**TASK GOAL**
The lines beneath this instruction, from the first through the one containing "hook(fL, LW(225,318,.02)[0], z_+.015, 'black", must be transcribed exactly; no other line belongs in the output.
==== INFORMATION PROVIDED
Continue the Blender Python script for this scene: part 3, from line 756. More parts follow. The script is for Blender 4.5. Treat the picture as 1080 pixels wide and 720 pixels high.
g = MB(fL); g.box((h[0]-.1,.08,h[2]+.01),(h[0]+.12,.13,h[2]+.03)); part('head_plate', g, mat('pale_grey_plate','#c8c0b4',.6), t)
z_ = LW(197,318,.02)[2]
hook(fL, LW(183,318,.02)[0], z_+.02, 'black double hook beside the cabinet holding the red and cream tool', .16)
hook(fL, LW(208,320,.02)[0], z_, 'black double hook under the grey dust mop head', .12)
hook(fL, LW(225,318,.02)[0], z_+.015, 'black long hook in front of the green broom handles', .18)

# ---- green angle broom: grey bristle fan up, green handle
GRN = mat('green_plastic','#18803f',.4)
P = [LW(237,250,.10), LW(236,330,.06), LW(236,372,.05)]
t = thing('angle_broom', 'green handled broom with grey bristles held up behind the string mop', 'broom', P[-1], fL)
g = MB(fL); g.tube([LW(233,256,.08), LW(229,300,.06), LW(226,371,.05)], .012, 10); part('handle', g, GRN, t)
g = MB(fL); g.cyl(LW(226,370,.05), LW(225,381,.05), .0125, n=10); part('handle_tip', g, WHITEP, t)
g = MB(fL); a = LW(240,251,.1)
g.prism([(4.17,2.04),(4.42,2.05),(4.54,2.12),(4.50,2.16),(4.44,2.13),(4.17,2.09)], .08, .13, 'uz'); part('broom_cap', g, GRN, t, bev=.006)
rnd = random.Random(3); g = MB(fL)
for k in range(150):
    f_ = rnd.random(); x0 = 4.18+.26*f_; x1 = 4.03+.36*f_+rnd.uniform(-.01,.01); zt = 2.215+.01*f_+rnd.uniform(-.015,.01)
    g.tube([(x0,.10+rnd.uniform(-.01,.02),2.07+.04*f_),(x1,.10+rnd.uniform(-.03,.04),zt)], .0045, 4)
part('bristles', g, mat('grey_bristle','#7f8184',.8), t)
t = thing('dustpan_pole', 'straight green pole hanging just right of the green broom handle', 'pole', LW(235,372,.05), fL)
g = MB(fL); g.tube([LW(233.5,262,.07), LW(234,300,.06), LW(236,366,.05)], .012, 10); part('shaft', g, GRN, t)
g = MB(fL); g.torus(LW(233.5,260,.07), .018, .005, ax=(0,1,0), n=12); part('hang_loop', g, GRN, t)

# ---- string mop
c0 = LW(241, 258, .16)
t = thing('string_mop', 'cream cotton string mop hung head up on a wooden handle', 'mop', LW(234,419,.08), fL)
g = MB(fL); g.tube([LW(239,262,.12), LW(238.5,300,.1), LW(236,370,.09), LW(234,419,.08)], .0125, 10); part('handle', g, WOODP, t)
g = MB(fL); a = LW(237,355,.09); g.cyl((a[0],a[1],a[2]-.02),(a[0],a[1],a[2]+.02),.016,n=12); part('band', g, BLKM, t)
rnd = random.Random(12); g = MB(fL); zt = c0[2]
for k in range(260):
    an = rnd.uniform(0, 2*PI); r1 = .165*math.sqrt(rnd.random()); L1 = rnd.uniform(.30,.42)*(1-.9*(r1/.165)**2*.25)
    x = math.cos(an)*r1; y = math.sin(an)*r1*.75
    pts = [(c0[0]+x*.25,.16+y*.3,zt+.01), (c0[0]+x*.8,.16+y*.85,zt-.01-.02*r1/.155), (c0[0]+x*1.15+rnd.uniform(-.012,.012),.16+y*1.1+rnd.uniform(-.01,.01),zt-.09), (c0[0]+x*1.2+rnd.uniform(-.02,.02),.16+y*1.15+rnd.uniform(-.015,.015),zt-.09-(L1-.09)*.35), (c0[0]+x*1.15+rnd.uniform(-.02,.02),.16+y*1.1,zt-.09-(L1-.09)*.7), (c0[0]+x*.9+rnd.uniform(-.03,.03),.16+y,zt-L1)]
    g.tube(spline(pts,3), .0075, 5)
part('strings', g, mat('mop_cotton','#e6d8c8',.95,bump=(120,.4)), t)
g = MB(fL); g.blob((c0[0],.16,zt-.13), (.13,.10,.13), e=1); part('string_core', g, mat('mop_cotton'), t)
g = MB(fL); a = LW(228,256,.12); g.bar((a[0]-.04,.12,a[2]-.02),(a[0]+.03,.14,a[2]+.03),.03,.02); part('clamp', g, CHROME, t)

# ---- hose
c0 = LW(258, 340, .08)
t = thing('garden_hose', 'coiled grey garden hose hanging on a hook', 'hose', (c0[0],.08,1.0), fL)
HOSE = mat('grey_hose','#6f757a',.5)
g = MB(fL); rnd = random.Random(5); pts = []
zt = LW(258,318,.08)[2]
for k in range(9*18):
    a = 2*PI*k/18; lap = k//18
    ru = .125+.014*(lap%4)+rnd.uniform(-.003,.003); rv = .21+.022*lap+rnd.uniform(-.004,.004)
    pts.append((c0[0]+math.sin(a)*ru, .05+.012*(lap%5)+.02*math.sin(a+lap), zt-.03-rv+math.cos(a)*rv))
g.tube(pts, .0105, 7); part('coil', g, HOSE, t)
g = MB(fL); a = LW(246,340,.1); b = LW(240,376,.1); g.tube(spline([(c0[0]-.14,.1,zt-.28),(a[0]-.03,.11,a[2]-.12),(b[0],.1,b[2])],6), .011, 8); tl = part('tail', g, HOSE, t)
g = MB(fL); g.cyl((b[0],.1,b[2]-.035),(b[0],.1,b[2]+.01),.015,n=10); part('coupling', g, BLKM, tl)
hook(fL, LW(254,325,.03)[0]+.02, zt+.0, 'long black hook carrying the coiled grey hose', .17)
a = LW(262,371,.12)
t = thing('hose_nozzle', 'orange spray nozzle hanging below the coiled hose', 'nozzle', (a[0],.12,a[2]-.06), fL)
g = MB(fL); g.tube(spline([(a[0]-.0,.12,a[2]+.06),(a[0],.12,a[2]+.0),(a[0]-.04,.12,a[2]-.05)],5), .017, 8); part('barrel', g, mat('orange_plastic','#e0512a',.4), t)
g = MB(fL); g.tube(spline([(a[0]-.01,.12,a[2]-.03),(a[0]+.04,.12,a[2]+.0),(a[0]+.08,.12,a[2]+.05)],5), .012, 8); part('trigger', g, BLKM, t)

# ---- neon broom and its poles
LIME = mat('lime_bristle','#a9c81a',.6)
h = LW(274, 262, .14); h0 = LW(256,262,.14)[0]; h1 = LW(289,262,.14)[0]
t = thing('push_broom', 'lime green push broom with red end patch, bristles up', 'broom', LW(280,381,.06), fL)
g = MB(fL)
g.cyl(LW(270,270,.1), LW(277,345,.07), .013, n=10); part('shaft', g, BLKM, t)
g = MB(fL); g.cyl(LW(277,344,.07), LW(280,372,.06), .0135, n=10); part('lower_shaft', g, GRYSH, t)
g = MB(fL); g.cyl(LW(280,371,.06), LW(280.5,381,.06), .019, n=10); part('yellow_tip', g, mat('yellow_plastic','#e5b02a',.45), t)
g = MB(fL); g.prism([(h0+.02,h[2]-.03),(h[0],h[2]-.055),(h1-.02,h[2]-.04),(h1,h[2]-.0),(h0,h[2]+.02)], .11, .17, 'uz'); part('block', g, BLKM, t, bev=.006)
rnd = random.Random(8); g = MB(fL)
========
**EXPECTED ANSWER**
Continue the Blender Python script for this scene: part 3, from line 756. More parts follow. The script is for Blender 4.5. Treat the picture as 1080 pixels wide and 720 pixels high.
g = MB(fL); g.box((h[0]-.1,.08,h[2]+.01),(h[0]+.12,.13,h[2]+.03)); part('head_plate', g, mat('pale_grey_plate','#c8c0b4',.6), t)
z_ = LW(197,318,.02)[2]
hook(fL, LW(183,318,.02)[0], z_+.02, 'black double hook beside the cabinet holding the red and cream tool', .16)
hook(fL, LW(208,320,.02)[0], z_, 'black double hook under the grey dust mop head', .12)
hook(fL, LW(225,318,.02)[0], z_+.015, 'black long hook in front of the green broom handles', .18)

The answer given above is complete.